Aim >>
In the lines below, output everything from the first line through the line containing "w.node_tree.nodes['Background'].inputs[1].default_value = 1.5" exactly as it is. Pictures are not part of the output.

Scene modeling code data >>
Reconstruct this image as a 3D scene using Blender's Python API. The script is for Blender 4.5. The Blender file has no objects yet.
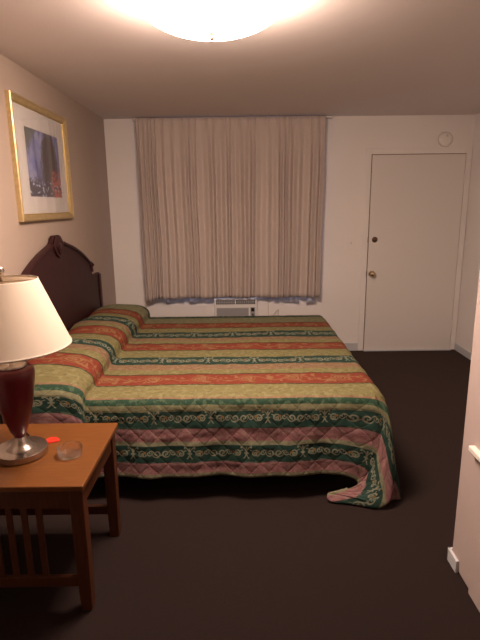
import bpy, bmesh, math, random
from mathutils import Vector, Matrix, noise
from math import sin, cos, pi, atan, sqrt, atan2
random.seed(4)
S = bpy.context.scene
COL = S.collection

# ------------------------------------------------------------------ render look
S.view_settings.view_transform = 'Standard'
S.view_settings.look = 'None'
S.view_settings.gamma = 1
S.view_settings.use_curve_mapping = False
S.view_settings.exposure = 0.0
w = bpy.data.worlds.new('world'); S.world = w; w.use_nodes = True
w.node_tree.nodes['Background'].inputs[0].default_value = (0.50, 0.56, 0.80, 1)
w.node_tree.nodes['Background'].inputs[1].default_value = 1.5

# ------------------------------------------------------------------ camera
TH = atan(115/497); RO = atan(26.5/2147)
cd = bpy.data.cameras.new('camera'); cam = bpy.data.objects.new('camera', cd); COL.objects.link(cam)
cd.sensor_width = 36; cd.lens = 497/640*36; cd.clip_start = .02
U = Vector((1, 0, 0)); V = Vector((0, sin(TH), cos(TH))); Fw = Vector((0, cos(TH), -sin(TH)))
R_ = U*cos(RO) - V*sin(RO); Up = U*sin(RO) + V*cos(RO); B_ = -Fw
m = Matrix((R_, Up, B_)).transposed().to_4x4(); m.translation = Vector((0, 0, 1.547))
cam.matrix_world = m
S.camera = cam

# ------------------------------------------------------------------ helpers
def lin(c):
    return [((x/255+.055)/1.055)**2.4 if x/255 > .04045 else x/255/12.92 for x in c]
REF = lin((182, 148, 127))
def obs(r, g, b, k=.195):
    "surface colour of a thing seen as r,g,b under the warm ceiling lamp"
    l = lin((r, g, b))
    return tuple(min(.9, l[i]/REF[i]*.72*k) for i in range(3)) + (1,)

def mat(name, col, rough=.6, metal=0., bump=None, spec=.5, coat=0., var=None):
    m = bpy.data.materials.new(name); m.use_nodes = True
    nt = m.node_tree; p = nt.nodes['Principled BSDF']
    p.inputs['Base Color'].default_value = col if len(col) == 4 else (*col, 1)
    p.inputs['Roughness'].default_value = rough; p.inputs['Metallic'].default_value = metal
    p.inputs['Specular IOR Level'].default_value = spec; p.inputs['Coat Weight'].default_value = coat
    if bump or var:
        tc = nt.nodes.new('ShaderNodeTexCoord')
    if bump:
        sc, dist, stren = bump
        n = nt.nodes.new('ShaderNodeTexNoise'); n.inputs['Scale'].default_value = sc; n.inputs['Detail'].default_value = 4
        b = nt.nodes.new('ShaderNodeBump'); b.inputs['Distance'].default_value = dist; b.inputs['Strength'].default_value = stren
        nt.links.new(tc.outputs['Object'], n.inputs['Vector']); nt.links.new(n.outputs['Fac'], b.inputs['Height'])
        nt.links.new(b.outputs['Normal'], p.inputs['Normal'])
    if var:
        sc, c2, stretch = var
        mp = nt.nodes.new('ShaderNodeMapping'); mp.inputs['Scale'].default_value = stretch
        n = nt.nodes.new('ShaderNodeTexNoise'); n.inputs['Scale'].default_value = sc; n.inputs['Detail'].default_value = 5
        r = nt.nodes.new('ShaderNodeValToRGB'); r.color_ramp.elements[0].position = .35; r.color_ramp.elements[1].position = .68
        r.color_ramp.elements[0].color = (*col[:3], 1); r.color_ramp.elements[1].color = (*c2[:3], 1)
        nt.links.new(tc.outputs['Object'], mp.inputs[0]); nt.links.new(mp.outputs[0], n.inputs['Vector'])
        nt.links.new(n.outputs['Fac'], r.inputs[0]); nt.links.new(r.outputs[0], p.inputs['Base Color'])
    return m

M = {}
M['wall'] = mat('wall_paint', (.86, .83, .81), .75, bump=(70, .002, .35), var=(1.3, (.83, .80, .775), (1, 1, 1)))
M['tan'] = mat('tan_wall_paint', (.39, .315, .265), .75, bump=(70, .002, .35), var=(1.3, (.38, .305, .255), (1, 1, 1)))  # left wall colour darkened to offset the strong lamp light falling on it
M['tan_light'] = mat('pale_tan_wall_paint', (.49, .41, .39), .75, bump=(70, .002, .35), var=(1.3, (.475, .395, .375), (1, 1, 1)))  # copy for the near wall, its colour darkened less against the lamp
M['ceiling'] = mat('ceiling_paint', (.74, .68, .66), .8, bump=(90, .002, .4))
M['trim'] = mat('trim_paint', (.82, .80, .76), .45, bump=(30, .001, .1))
M['base'] = mat('baseboard_paint', obs(188, 156, 138, .7), .5)
M['door'] = mat('door_paint', (.76, .73, .70), .5, bump=(40, .001, .12))
M['carpet'] = mat('carpet', obs(55, 33, 27, .36), .95, bump=(420, .006, .8), spec=.1, var=(160, obs(42, 25, 20, .36), (1, 1, 1)))
cp_ = M['carpet'].node_tree.nodes['Principled BSDF']; cp_.inputs['Sheen Weight'].default_value = .10; cp_.inputs['Sheen Roughness'].default_value = .45; cp_.inputs['Sheen Tint'].default_value = (.8, .55, .42, 1)
M['gold'] = mat('gold_leaf', (.66, .52, .28), .38, .7, bump=(60, .001, .3), var=(40, (.56, .43, .21), (1, 1, 1)))
M['goldin'] = mat('gold_inner', (.50, .36, .14), .4, .7)
M['matboard'] = mat('mat_board', (.70, .68, .66), .85)
M['mahog'] = mat('dark_mahogany', obs(92, 34, 30), .5, var=(9, obs(80, 28, 26), (1, 8, 1)), coat=.05, spec=.3)
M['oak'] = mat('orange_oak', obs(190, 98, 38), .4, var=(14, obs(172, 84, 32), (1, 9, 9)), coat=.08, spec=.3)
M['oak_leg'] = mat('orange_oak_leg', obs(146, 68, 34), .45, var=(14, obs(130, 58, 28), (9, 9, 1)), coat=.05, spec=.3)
M['nickel'] = mat('brushed_nickel', (.50, .46, .42), .26, 1., bump=(200, .0005, .2))
M['brass'] = mat('aged_brass', (.62, .48, .30), .28, 1.)
M['bronze'] = mat('dark_bronze', (.22, .15, .11), .38, .9)
M['redglaze'] = mat('red_glaze', obs(110, 22, 24, .5), .3, coat=.25, spec=.3, var=(6, obs(96, 18, 20, .5), (1, 1, 1)))
M['black'] = mat('black_cloth', (.012, .011, .012), .9, spec=.1)
M['white_pl'] = mat('white_plastic', (.84, .82, .78), .4)
M['ivory_pl'] = mat('ivory_plastic', (.66, .62, .54), .4)
M['ac'] = mat('ac_plastic', (.80, .79, .78), .45)
M['acgrey'] = mat('ac_grille', (.36, .36, .38), .5)
M['slot'] = mat('dark_slot', (.05, .05, .055), .6)
M['redpl'] = mat('red_plastic', (.75, .03, .015), .35)
M['mattress'] = mat('mattress_ticking', (.55, .52, .48), .9)
M['frameal'] = mat('window_aluminium', (.55, .55, .56), .4, .6)

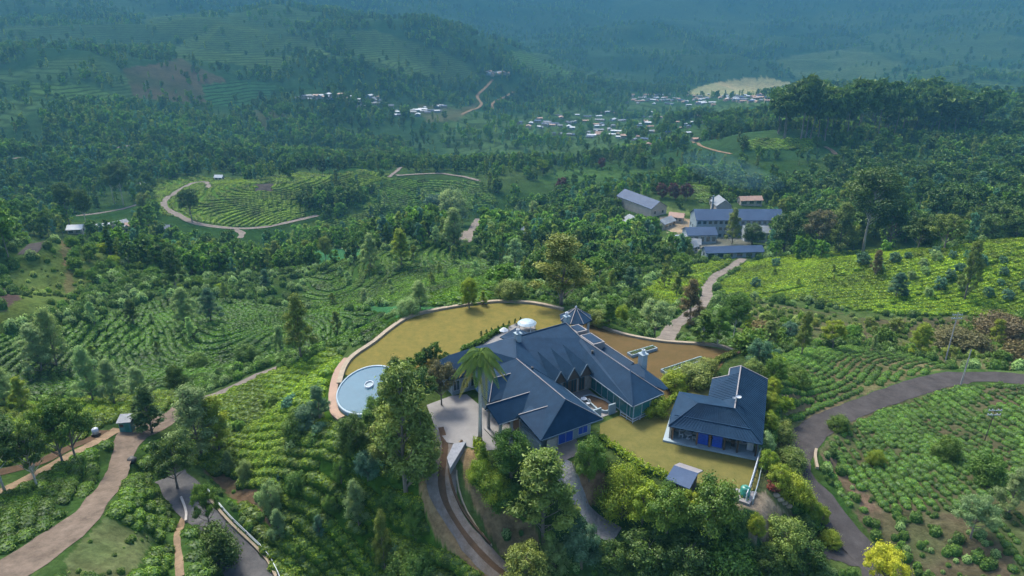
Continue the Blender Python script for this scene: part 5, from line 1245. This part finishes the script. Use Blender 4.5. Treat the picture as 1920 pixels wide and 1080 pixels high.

Exercise output >>
Reconstruct this image as a 3D scene using Blender's Python API. The script is for Blender 4.5. The Blender file has no objects yet.
import bpy, bmesh, math, random
from mathutils import Vector, Matrix, noise
from math import sin, cos, pi, atan, sqrt, atan2
random.seed(4)
S = bpy.context.scene
COL = S.collection

# ------------------------------------------------------------------ render look
S.view_settings.view_transform = 'Standard'
S.view_settings.look = 'None'
S.view_settings.gamma = 1
S.view_settings.use_curve_mapping = False
S.view_settings.exposure = 0.0
w = bpy.data.worlds.new('world'); S.world = w; w.use_nodes = True
w.node_tree.nodes['Background'].inputs[0].default_value = (0.50, 0.56, 0.80, 1)
w.node_tree.nodes['Background'].inputs[1].default_value = 1.5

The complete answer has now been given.